Come lo Stato finanzia una parte dell’informazione in Italia
E se la proprietà editoriale di Libero, Il Giornale, Il Tempo e il Corriere dell’Umbria non bastasse “ci sarebbe, scrive il Post, un altro grosso problema di conflitto di interessi per Angelucci, che riguarda il modo in cui si sostengono economicamente le agenzie di stampa: proprio per via del ruolo fondamentale che gli viene attribuito, la grandissima parte dei loro guadagni dipende da fondi diretti o indiretti dello Stato, con modalità stabilite dal governo di turno (in questo caso quello sostenuto da Angelucci). Quelli diretti sono in sostanza finanziamenti a fondo perduto che vengono assegnati sulla base soprattutto del numero di dipendenti di un’agenzia e della quantità di lanci prodotti (criteri contestabili perché esclusivamente “quantitativi”, con rari tentativi di valutare la qualità del lavoro). Quelli indiretti, minori, vengono invece dati attraverso gli abbonamenti al notiziario delle agenzie che fanno le pubbliche amministrazioni (regioni, comuni, ecc). Oltre a queste due, l’altra grossa fonte di ricavi per le agenzie sono gli abbonamenti dei giornali al loro notiziario”.

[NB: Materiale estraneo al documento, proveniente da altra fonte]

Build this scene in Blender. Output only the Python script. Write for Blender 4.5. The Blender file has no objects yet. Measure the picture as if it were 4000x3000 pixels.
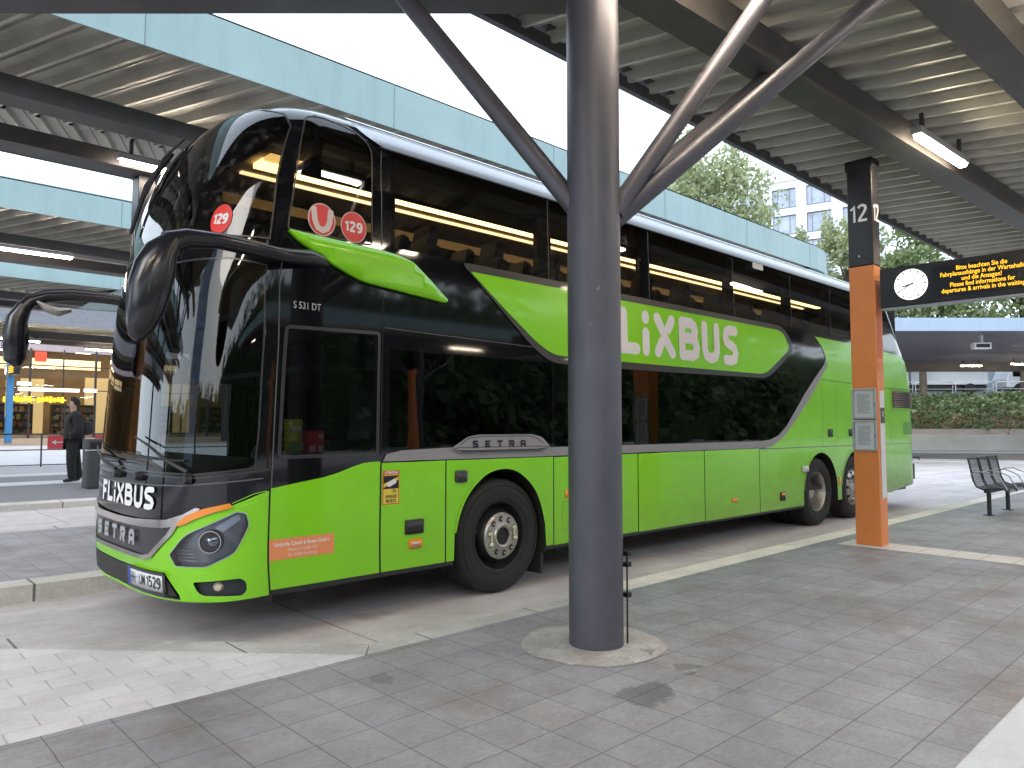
import bpy, bmesh, math, random, bisect
from mathutils import Vector, Matrix
from mathutils.geometry import delaunay_2d_cdt
random.seed(7)
sc = bpy.context.scene
R = math.radians

# ------------------------------------------------------------------ camera
cd = bpy.data.cameras.new('camera'); cam = bpy.data.objects.new('camera', cd); sc.collection.objects.link(cam)
cd.sensor_width = 36; cd.lens = 1585/2212*36; cd.clip_start = .05; cd.clip_end = 2000
YAW, PITCH = R(46.5), math.atan(92/1585)
CAM = Vector((-1.77, -5.0, 1.53))
cam.location = CAM
cam.rotation_euler = (R(90)+PITCH, 0, YAW-R(90))
sc.camera = cam
# ------------------------------------------------------------------ sky, sun, exposure
SUN_EL, SUN_AZ = R(32), R(200)
w = bpy.data.worlds.new('World'); sc.world = w; w.use_nodes = True
nt = w.node_tree; nt.nodes.clear()
sky = nt.nodes.new('ShaderNodeTexSky'); sky.sky_type = 'NISHITA'; sky.sun_disc = False
sky.sun_elevation = SUN_EL; sky.sun_rotation = R(90)-SUN_AZ
sky.air_density = 1.0; sky.dust_density = 4.0; sky.ozone_density = 1.0
tc = nt.nodes.new('ShaderNodeTexCoord'); nz = nt.nodes.new('ShaderNodeTexNoise')
nz.inputs['Scale'].default_value = 1.6; nz.inputs['Detail'].default_value = 5
nt.links.new(tc.outputs['Generated'], nz.inputs['Vector'])
cr = nt.nodes.new('ShaderNodeValToRGB')
cr.color_ramp.elements[0].position = .3; cr.color_ramp.elements[0].color = (8.0, 9.6, 11.4, 1)
cr.color_ramp.elements[1].position = .75; cr.color_ramp.elements[1].color = (10.6, 11.6, 12.7, 1)
nt.links.new(nz.outputs['Fac'], cr.inputs['Fac'])
mx = nt.nodes.new('ShaderNodeMix'); mx.data_type = 'RGBA'; mx.inputs['Factor'].default_value = .82
nt.links.new(sky.outputs[0], mx.inputs['A']); nt.links.new(cr.outputs[0], mx.inputs['B'])
bg = nt.nodes.new('ShaderNodeBackground'); bg.inputs['Strength'].default_value = .15
nt.links.new(mx.outputs['Result'], bg.inputs['Color'])
wo = nt.nodes.new('ShaderNodeOutputWorld'); nt.links.new(bg.outputs[0], wo.inputs[0])
sl = bpy.data.lights.new('sun', 'SUN'); sl.energy = .5; sl.angle = R(25); sl.color = (1, .95, .88)
so = bpy.data.objects.new('sun', sl); sc.collection.objects.link(so)
sd = Vector((math.cos(SUN_EL)*math.cos(SUN_AZ), math.cos(SUN_EL)*math.sin(SUN_AZ), math.sin(SUN_EL)))
so.rotation_euler = sd.to_track_quat('Z', 'Y').to_euler()
sc.view_settings.view_transform = 'Standard'; sc.view_settings.look = 'None'
sc.view_settings.exposure = .92; sc.view_settings.gamma = 1
sc.render.engine = 'CYCLES'
try:
    sc.cycles.use_denoising = True; sc.cycles.denoiser = 'OPENIMAGEDENOISE'
    sc.cycles.max_bounces = 8; sc.cycles.transparent_max_bounces = 16; sc.cycles.sample_clamp_indirect = 6
    sc.cycles.caustics_reflective = False; sc.cycles.caustics_refractive = False
except Exception: pass

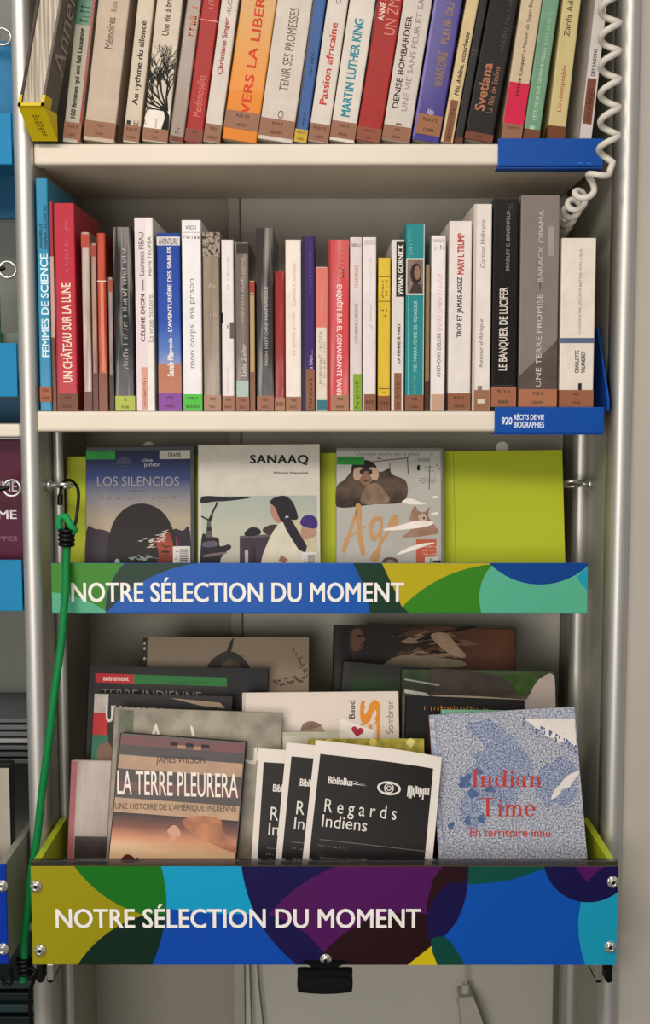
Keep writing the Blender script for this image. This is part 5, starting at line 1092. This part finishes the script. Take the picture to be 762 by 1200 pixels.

Libero, proprietà di una fondazione senza scopo di lucro
In questo quadro Libero merita un discorso a parte “perché è formalmente di proprietà di una fondazione senza scopo di lucro, la Fondazione San Raffaele, di proprietà del gruppo Angelucci. Questa forma societaria viene usata strumentalmente per accedere ai contributi pubblici diretti ai giornali, per i quali Libero ha preso quasi 3 milioni e 400mila euro per il 2022 (ultimo anno per cui sono stati assegnati i fondi), nonostante i proprietari del giornale siano ben riconoscibili e siano imprenditori. Anche qui come parlamentare di maggioranza Angelucci ha un grosso conflitto di interessi, visto che è il governo a stanziare i fondi per i giornali. Tra novembre e dicembre dell’anno scorso Angelucci fece persino parte per quasi due mesi della commissione Cultura alla Camera, quella che si occupa proprio di fondi all’editoria”.